More than a decade later and my conception of “sex” has thankfully shifted completely. Partly because I’m older and more aware of my own pleasure. But also, having now been with women for most of my adult life, the idea that sex only “counts”, if it involves a specific type of penetration, feels genuinely absurd. To me, and to plenty of other queer people I presume, sex can be lots of things other than that: it can be about intention, intimacy, various sexual acts, whatever you like. Penetration alone needn’t be the baseline defining feature of having sex. If it were, getting a smear test would be “real” sex, whereas my girlfriend going down on me wouldn’t. 

That said, huge swathes of the British population appear to disagree.
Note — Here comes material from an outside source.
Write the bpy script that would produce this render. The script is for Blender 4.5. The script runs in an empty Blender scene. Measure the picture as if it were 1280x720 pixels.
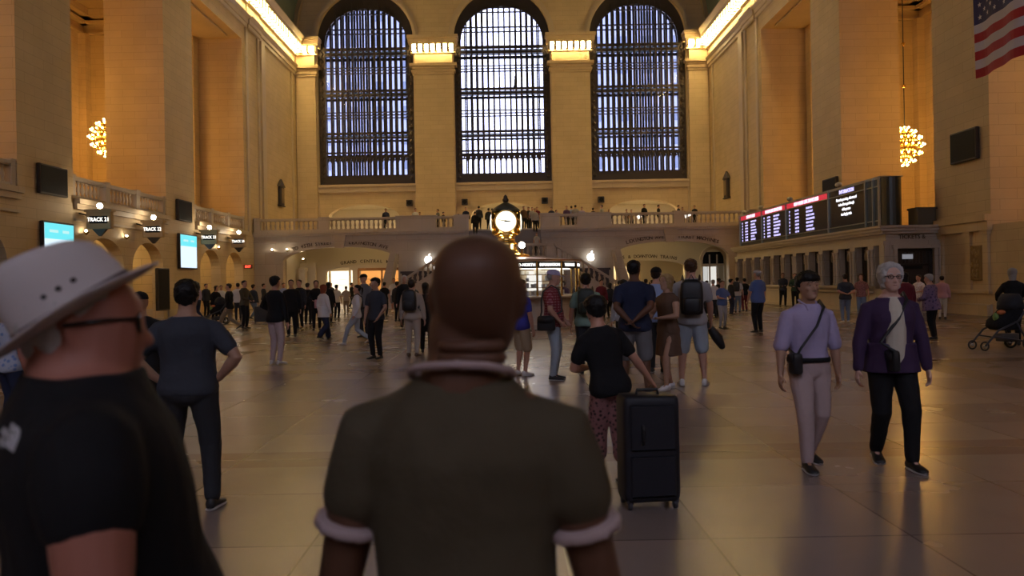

In a poll released by YouGov last week, it was found that 45 per cent of people in the UK don’t consider “oral sex” to be actual sex. 48 per cent don’t consider “fingering” to be actual sex. Weirder still, it’s younger generations who lead the way on discounting sex that doesn’t fit a specific mould, with 58 per cent of 18 to 49-year-olds asserting that fingering doesn’t count as sex, in comparison to 29 per cent of those over 50 (go off grandparents!). Presumably, most people think “real” sex needs to involve a dick or dick-shaped object. Yes, even queers (only 49 per cent of lesbian and bi women think fingering counts as sex, in comparison to 37 per cent of straight women).